タイトルに込められたひとつの思いを知るとき、胸の奥に確かな熱が芽生える

恥ずかしながら時代物の小説を読むのは初めてだったのですが、冒頭でのヒロイン結衣さんの危機とそれを救う相模さんの二度の出会いに引きつけられ、舞台となる榮屋とそこに出入りする人々を眺めているうちに、気づけば夢中で物語を追っていました。

物語が、よいです。
お兄さんを探しに田舎から出てきた結衣さんが、ひょんなことで奉公人として働くことになった旅籠と口入屋をかねた榮屋で頑張っていく、という親しみやすいお話に、自分を助けてくれた相模さんに対する恋心と、失踪したお兄さんに関わる大きな事件というふたつの流れが加わって、物語の続きへ、続きへと誘ってくれました。

健気な結衣さんと人情に溢れた相模さんをはじめ、肝っ玉お母さんの沙也さんと孤高の美人小督さん、榮屋に出入りする三人組の男性たち。物語の中心にいる人たちがみな魅力的で、ついつい応援したくなってしまいます。
結衣さんや相模さんと対比するように描かれた、最後まで現実が見えていないお兄さんの賢太郎さんと許嫁の奈津さんにまでそう思ってしまうのは、相模さんの懐の深さの影響でしょうか。

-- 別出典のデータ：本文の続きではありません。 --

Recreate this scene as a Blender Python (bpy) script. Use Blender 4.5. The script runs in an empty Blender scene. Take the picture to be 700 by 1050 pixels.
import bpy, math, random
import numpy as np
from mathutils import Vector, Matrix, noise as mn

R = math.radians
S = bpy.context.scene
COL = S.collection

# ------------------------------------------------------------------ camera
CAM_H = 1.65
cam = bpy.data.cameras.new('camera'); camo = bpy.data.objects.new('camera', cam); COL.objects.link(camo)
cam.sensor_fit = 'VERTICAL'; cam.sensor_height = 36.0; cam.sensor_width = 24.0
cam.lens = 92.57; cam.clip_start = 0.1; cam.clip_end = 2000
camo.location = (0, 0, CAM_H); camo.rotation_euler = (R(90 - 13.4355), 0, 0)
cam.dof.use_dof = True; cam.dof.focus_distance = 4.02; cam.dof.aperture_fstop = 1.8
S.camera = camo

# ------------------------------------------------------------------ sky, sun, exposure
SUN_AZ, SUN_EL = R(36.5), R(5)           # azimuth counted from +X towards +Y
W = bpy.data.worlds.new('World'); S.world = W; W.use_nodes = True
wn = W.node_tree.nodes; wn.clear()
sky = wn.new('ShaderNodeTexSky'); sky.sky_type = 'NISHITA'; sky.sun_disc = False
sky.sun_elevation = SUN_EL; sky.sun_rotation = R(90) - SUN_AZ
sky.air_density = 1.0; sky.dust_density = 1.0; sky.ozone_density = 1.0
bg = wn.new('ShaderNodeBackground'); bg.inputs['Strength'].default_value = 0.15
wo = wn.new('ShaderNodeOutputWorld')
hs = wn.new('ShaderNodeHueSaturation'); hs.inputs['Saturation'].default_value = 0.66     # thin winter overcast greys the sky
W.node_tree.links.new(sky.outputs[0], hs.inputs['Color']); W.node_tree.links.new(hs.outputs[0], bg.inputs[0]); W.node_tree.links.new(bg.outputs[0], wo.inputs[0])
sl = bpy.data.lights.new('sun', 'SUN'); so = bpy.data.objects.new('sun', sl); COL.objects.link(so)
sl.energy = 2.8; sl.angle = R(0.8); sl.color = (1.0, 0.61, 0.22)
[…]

ここに、人々の息遣いや江戸の町並みの賑わいを感じさせてくる文章まで加わるのですから、おもしろくないわけがありません。
天保の北千住の気配に浸りながら、撫子踏まずに焔を背負えというタイトルの意味が明かされるところまで、読んでみてください。そこに込められた思いの熱量を、胸の奥に感じられるはずです。